Click Stop Timelapse when done. The download button appears. Click it to save your captured frames. With JSZip loaded, all frames download as a ZIP; without it, individual frame links are opened.
A timelapse is a filming technique where frames are captured at a much slower rate than the final playback speed. When the recorded frames are played back at a normal frame rate (typically 24–30fps), time appears to move faster — a process that took an hour is condensed into a few seconds of video.
The speed factor determines how much faster your timelapse plays compared to real time. If you capture one frame every 5 seconds and play back at 10fps, the speed factor is 50× — one minute of real activity becomes 1.2 seconds of timelapse footage. The estimated playback duration shown in the tool uses 10fps as the assumed playback rate.
This tool uses the Canvas API to copy each video frame into a hidden canvas element at the chosen interval, then converts it to a compressed JPEG image stored in browser memory. All processing happens locally — no frames are uploaded or stored on any server. Memory usage increases with session length; for very long sessions, shorter intervals may exhaust available RAM.

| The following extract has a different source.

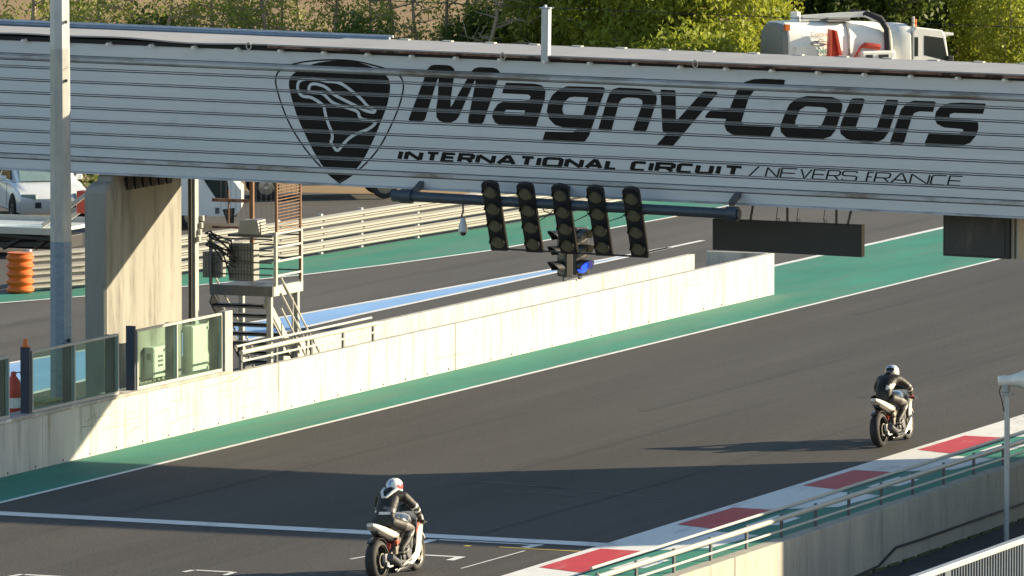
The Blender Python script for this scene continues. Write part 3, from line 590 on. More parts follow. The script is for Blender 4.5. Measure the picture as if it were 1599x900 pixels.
# pair of three-lamp signals on the back wall
def signal(x, y, face, label, lit):
    r = empty('traffic_signal', (x, y, .86), (0, 0, face), label=label, cat='traffic signal')
    MB().b2((-.16, -.05, .1), (.16, .12, 1.06)).build('housing', A_['black'], r, bevel=.02)
    MB().b2((-.03, 0, 0), (.03, .06, .1)).build('foot', A_['dksteel'], r)
    for k in range(3):
        z = .27 + k * .31
        M = Matrix.Translation((0, -.052, z)) @ Matrix.Rotation(R(90), 4, 'X')
        MB().lathe([(.135, 0), (.10, .014), (0, .024)], 20, M).build('lens', A_['bluelight'] if (lit and k == 0) else A_['lens_dull'], r, smooth=True)
        q = MB(); n = 16; V = []; 
        for i in range(n + 1):
            a = R(-20) + R(220) * i / n; d = .15 + .17 * max(0, sin(a))
            for rad, y_ in ((.148, -.05), (.148, -.05 - d), (.140, -.05 - d), (.140, -.05)): V.append((rad * cos(a), y_, z + rad * sin(a)))
        F = []; Mi = []
        for i in range(n):
            for j in range(3): q_ = (i * 4 + j, i * 4 + j + 1, i * 4 + 4 + j + 1, i * 4 + 4 + j); F.append(q_); Mi.append(1 if j == 2 else 0)
        q.v += V; q.f += F; q.m += Mi; q.build('visor', [A_['black'], A_['visor_in'] if lit else A_['black']], r)
    return r
signal(-3.14, 20.62, R(-32), 'black three lamp signal with big visors turned left, beside the blue lit one', False)
signal(-2.98, 21.15, R(58), 'black three lamp signal with its bottom lamp glowing blue', True)
# hanging boards
t = empty('display_board', (7.72, .8, 3.36), label='wide blank black display board hanging on rods under the bridge', cat='display board')
MB().prism([(0, .04), (2.68, 0), (2.68, .54), (0, .565)], lambda a, z, d: (a, d, z), 0, .16).build('panel', A_['screen'], t, bevel=.006)
for x, dx in ((.72, -.07), (1.32, 0), (2.2, 0), (2.5, -.1)):
    MB().tube([(x + dx, .08, .53), (x, .08, .92)], .022, 6).build('hanger', A_['dksteel'], t)
for x in (1.15, 1.52, 2.0):
    MB().tube([(x, .08, .55), (x - .03, .08, .6), (x - .06, .3, .92)], .006, 5).build('wire', A_['cablemat'], t)
    MB().tube([(x + .03 * cos(a * pi / 4), .08, .575 + .03 * sin(a * pi / 4)) for a in range(8)], .008, 5, closed=True).build('eyelet', A_['galv'], t)
t = empty('monitor_box', (11.95, .5, 3.44), label='dusty black monitor box under the bridge by the right edge', cat='monitor')
MB().prism([(0, .02), (1.16, 0), (1.16, .72), (0, .74)], lambda a, z, d: (a, d, z), .012, .35).build('housing', A_['black'], t)
MB().prism([(.04, .06), (1.08, .045), (1.08, .70), (.04, .71)], lambda a, z, d: (a, d, z), .0, .008).build('screen', A_['dirtyscreen'], t)
MB().b2((1.165, .1, -.01), (1.21, .36, .72)).build('side_plate', A_['cream'], t)
MB().b2((1.25, .12, -.01), (1.29, .4, .72)).build('outer_plate', A_['cream'], t)
# overhead wire above the bridge
b = MB(); b.tube([(-21.4, -.1, 7.98), (-10, -.1, 7.8), (5.04, -.1, 7.49), (16, -.1, 7.28)], .007, 5)
tag(b.build('overhead_wire', A_['cablemat']), 'thin dark wire stretched above the bridge from the roof post', 'wire')

# ---------------------------------------------------------------- stairs and equipment between the walls
t = empty('metal_staircase', (-2.6, 4.7, 0), label='grey steel staircase with railed platform between the two concrete walls', cat='staircase')
G = A_['greysteel']; D = A_['dksteel']; C_ = A_['cream']
def W(p): return (p[0] + 2.6, p[1] - 4.7, p[2])
q = MB(); q.b2(W((-3.22, 4.07, 1.98)), W((-1.98, 4.15, 2.16))); q.build('front_beam', D, t)
q = MB(); q.b2(W((-2.06, 4.152, 1.98)), W((-1.98, 5.4, 2.16))); q.build('side_beam', C_, t)
q = MB(); q.b2(W((-3.2, 4.155, 2.10)), W((-2.065, 5.4, 2.14))); q.build('deck', D, t)
for x, y in ((-2.06, 4.13), (-2.06, 5.28), (-3.15, 5.28)): MB().b2(W((x - .045, y - .045, 0)), W((x + .045, y + .045, 1.975))).build('leg', G, t)
def sl(x0, y0, z0, y1, z1, w, h, name, m): MB().bar(W((x0, y0, z0)), W((x0, y1, z1)), w, h, up=(0, 0, 1)).build(name, m, t)
sl(-3.2, 4.1, 1.92, 6.1, .12, .03, .2, 'stringer', D); sl(-2.14, 4.1, 1.92, 6.1, .12, .03, .2, 'stringer', C_)
for k in range(9):
    q = MB(); q.box(W((-2.67, 4.25 + k * .21, 1.80 - k * .189)), (1.02, .22, .03)); q.box(W((-2.67, 4.15 + k * .21, 1.78 - k * .189)), (1.02, .02, .06)); q.build('tread', D, t)
for dz in (.35, .62, .9): 
    for x in (-1.96, -3.28): MB().tube([W((x, 4.4, 1.75 + dz - .35)), W((x, 6.2, .12 + dz - .35))], .018, 7).build('handrail', C_, t, smooth=True)
for yy in (4.9, 5.5, 6.05): MB().tube([W((-1.96, yy, 1.5 - (yy - 4.4) * .9)), W((-1.96, yy, 2.35 - (yy - 4.4) * .9))], .02, 7).build('baluster', G, t)
for y in (4.2, 5.3): MB().b2(W((-2.0, y - .03, 2.16)), W((-1.95, y + .03, 3.13))).build('rail_post', C_, t)
for z in (3.1, 2.85, 2.6, 2.34): MB().tube([W((-1.975, 4.2, z)), W((-1.975, 5.3, z))], .022, 7).build('side_rail', C_, t, smooth=True)
for z in (3.0, 2.8, 2.58, 2.36):
    MB().tube([W((-3.2, 4.12, z)), W((-2.0, 4.12, z))], .014, 6).build('front_rail', D, t)
    MB().tube([W((-3.2, 5.35, z)), W((-2.0, 5.35, z))], .014, 6).build('back_rail', D, t)
MB().b2(W((-3.24, 4.09, 2.16)), W((-3.19, 4.14, 3.05))).build('rail_post', D, t)
t2 = empty('mesh_gate', (-1.98, 4.25, 3.1), label='rusty barred panel standing above the staircase platform', cat='gate')
for y in (0, 1.03): MB().b2((-.02, y - .02, -.9), (.02, y + .02, 1.02)).build('post', A_['rustpost'], t2)
b = MB()
for k in range(17): b.tube([(0, 0, .02 + k * .058), (0, 1.03, .02 + k * .058 + .012)], .009, 5)
b.build('bars', A_['rustpost'], t2)
t2 = empty('rusty_frame', (-2.6, 4.25, 2.16), label='rusty post and crossbar on the staircase platform in front of the white cab', cat='frame')
MB().b2((-.35, .95, 0), (-.28, 1.02, 2.1)).build('post', A_['rustpost'], t2)
MB().b2((-1.1, .95, 1.40), (-.355, 1.0, 1.46)).build('crossbar', A_['rust'], t2)
MB().tube([(-.76, .94, 1.0), (-.76, .94, 1.62)], .018, 6).build('upright', A_['rustpost'], t2)
MB().b2((-1.1, .95, .92), (-.355, 1.0, .96)).build('lower_crossbar', A_['rust'], t2)
b = MB()
for k in range(16): b.tube([(-.95 + .1 * k, 1.02, 1.12), (-.95 + .1 * k, 1.02, 2.1)], .004, 4)
b.build('wire_mesh', A_['dksteel'], t2)
def meshbox(x0, x1, z0, z1, y0, label):
    r = empty('equipment_box', (x0, y0, z0), label=label, cat='box'); w, h = x1 - x0, z1 - z0
    MB().b2((0, .012, 0), (w, .26, h)).build('case', A_['mesh_grey'], r, bevel=.01)
    b = MB(); n = int(w / .055); k_ = int(h / .055)
    for i in range(n + 1): b.b2((w * i / n - .004, 0, 0), (w * i / n + .004, .010, h))
    for i in range(k_ + 1): b.b2((0, -.004, h * i / k_ - .004), (w, .0, h * i / k_ + .004))
    b.build('mesh', A_['dksteel'], r); return r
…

The best timelapse subjects are ones where visible change happens gradually over a period that would be boring to watch in real time but fascinating at high speed.
Place a seedling or flower in front of the camera and capture every 10–30 minutes over several days. Plant timelapse is one of the most popular subjects because the results are dramatic and visually compelling.
Record yourself building furniture, painting a room, or assembling a model. Capture every 2–5 seconds. The result shows the complete project appearing in under a minute, making for an engaging social media post.
Set up the camera above a drawing or painting surface and capture every 10 seconds. Watching a piece of art develop from blank canvas to finished work in timelapse is a popular content format for artists.